Giving XFS a shot

If you know me, you know that I run Linux. If you don't know me: Hi, I run Linux.

Now that introductions are out of the way, once you really know me you'll know that I run Gentoo Linux. The main reason for that is along the lines of why I run Linux in the first place. I like to have control of the technology. I prefer manual transmission over automatic transmission. With Linux, that means I like to be able to tweak settings, install things in a certain and try out new applications and tools.

So over the past weeks I went over the Reiser case and although he seems to be a bit nuts (he killed his wife and stuff), reiserfs was pretty cool. His company, Namesys, is gone and reiserfs will probably die, too. This all fueled my curiosity in running a filesystem other than plain old ext2/3. So my choices were:

  • resierfs : wife killing and all makes this not attractive. reiser4 also not stable.
  • jfs : Linux implemntation sucks.
  • ext4 : Not ready for production environments
  • xfs : open sourced SGI IRIX filesystem that uses extents, offers good write performance, multi-threaded, etc.

I'm sure there are other choices (in kernel and userspace), but those are what are in the kernel by default.
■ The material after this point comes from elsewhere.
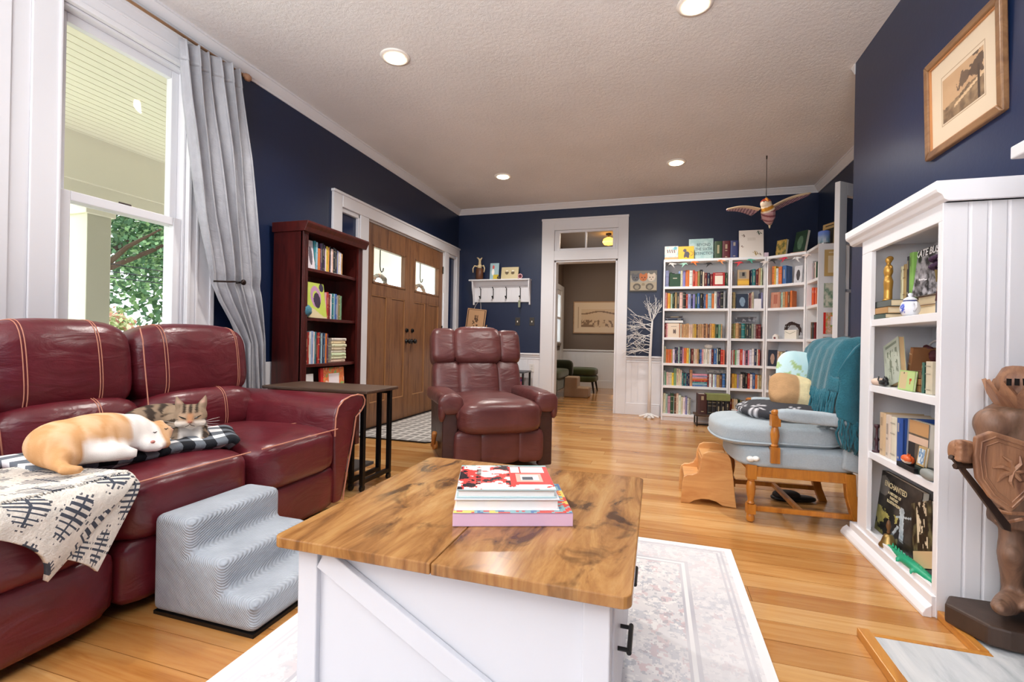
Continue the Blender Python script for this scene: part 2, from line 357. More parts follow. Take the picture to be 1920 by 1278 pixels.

Anyway, as you can tell by the list and by the title of this post, I went with XFS.

Now, what options to use. After looking through a few guides like this one and what-not, I decided upon leaving defaults for mkfs.xfs except for setting the journal size to 128MB. For mount options, I am using noatime,nodiratime,logbufs=8 to speed things up by not worrying about atime and using 8 log buffers in memory.

The nitty gritty details are that I had to copy all my files to an external drives, boot from CD, create the new filesystem, and then copy everything back (also compile XFS support into the kernel and install the tools). Everything seems to be working fine and seems snappy. I haven't run any benchmarks or anything. I did come upon something that seems minor, but I'll post about that another time.